A gentleman, you might say. Ukraine's Hamlet.
The unravelling of the orange
And that's why his revolution, cheered on by a million Canadians of Ukrainian extraction, has run into such trouble.
The initial story was almost a fairy tale. During the 2004 presidential vote, it was alleged that Kremlin-supported strongman Viktor Yanukovich was trying to steal the presidency by stuffing ballot boxes and sundry other dirty tricks. Western observers denounced the widespread fraud, and Yushchenko's supporters, clad in orange, took to the streets of the capital, Kiev, calling for a new vote.
The Supreme Court agreed with them, and Yushchenko won the new ballot. That's when things got weird.
Nice-guy Yuschenko came down with a case of what a Kiev analyst calls "Gorbachev syndrome." The Orange hero began to travel the globe for months at a time. He was feted in Washington and other Western capitals, met with the Queen and was held up as a model of peaceful change by other democrats in the old Soviet sphere and beyond.
But back home, it was politics as usual, which meant rotten and getting more rotten. In part that was because the two deals Yushchenko had to cut in order to come to office started to unravel.
The first was an institutional deal with other political players. In it, Yushchenko's own presidential powers were gradually curtailed in favour of the government and, therefore, parliament.
He also had to make political deal with his revolutionary allies: Thus, his first prime minister would be Yulia Tymoshenko, his firebrand female lieutenant during that wintry revolution.
A closet billionaire, Tymoshenko is nonetheless graced with real Joan of Arc appeal. She was a woman who could send 200,000 people marching on parliament with a twitch of the trademark gold braid curled tightly around her head and a couple of angry accusations yelled out from atop a moving truck.
Enter the blues
So, how did the two deals come undone over these past two years?
First, Hamlet/Yushchenko and his Joan of Arc prime minister fell out after seven months of power sharing, so he fired her. Then, after an upset parliamentary election, yesterday's "bad guy," Yanukovich, took her place.
Since the institutional set-up had changed, parliament could challenge the president if 300 of the 450 deputies agreed to veto his decisions. That's what Prime Minister Yanukovich is poised to do, after poaching several previously pro-Yushchenko deputies.

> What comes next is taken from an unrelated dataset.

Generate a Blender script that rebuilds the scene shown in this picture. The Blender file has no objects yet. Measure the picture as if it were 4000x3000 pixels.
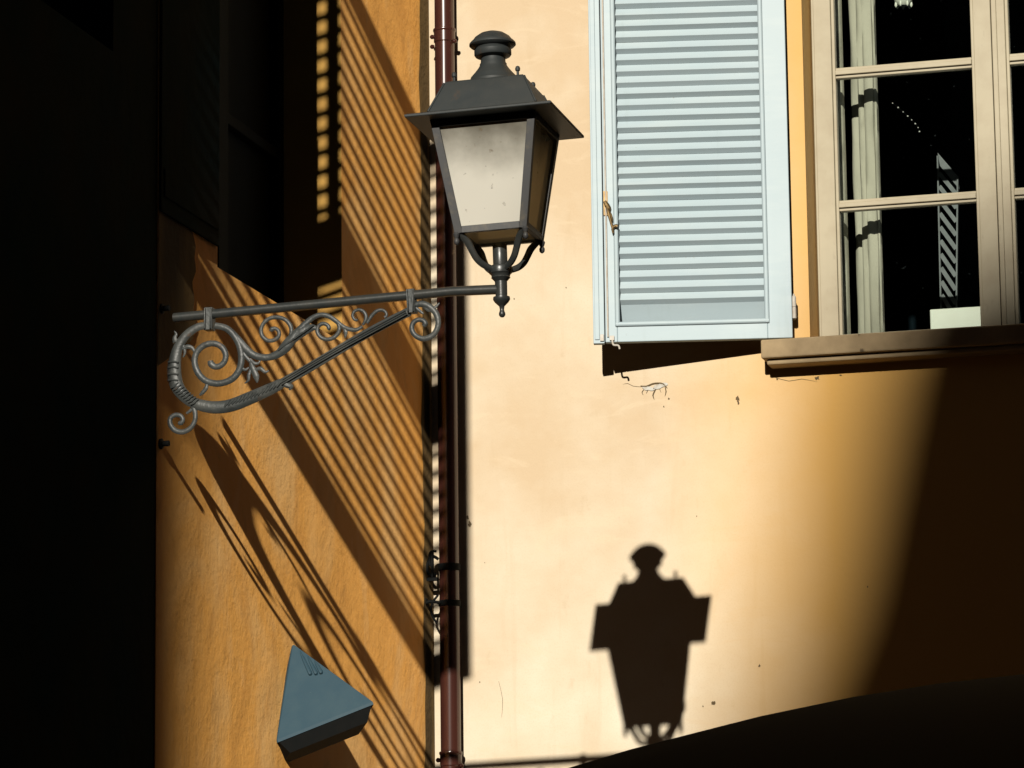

Yushchenko, faced by gridlock, irrelevance and ultimately humiliation, has decided to dissolve parliament and is calling for new elections on May 28. That's where we are now.
One may be forgiven for a sense of déjàvu, even of a revolution in reverse. These days, it is Yanukovich supporters who are camped out in Kiev (wearing blue, not orange) accusing President Yushchenko of trampling on democracy because of his early election call.
These demonstrators are much, much fewer in number than the Orange people of two years ago. They hail from the Russian-speaking industrial East, as does Yanukovich. They don't like NATO or the U.S. and are mistrustful of the West in general, often seeing the Orange Revolution as a CIA plot.
However, if the demonstrators are few in number, they also represent the thinking of about half the population of Ukraine.
So the danger of the vote in May is that it will only make more obvious the splits in the country, instead of serving to heal them. That was one of the challenges facing Yushchenko immediately after he took office, and it is obvious he has failed to deal with it.
In hindsight, Yushchenko took too long to go for the jugular and gave his enemies too much time to organize. Optimists in Ukraine say at least the Orange Revolution gave birth to the idea of people-power, and that whatever Yushchenko's fate, voters won't let their leaders do just any old thing in their name any more, because they see themselves as citizens for once.
Pessimists say the revolution, as emotional and beautiful as it was for many, never really happened at all, that it was about as substantial as Hamlet's father floating above Elsinore castle. A ghost.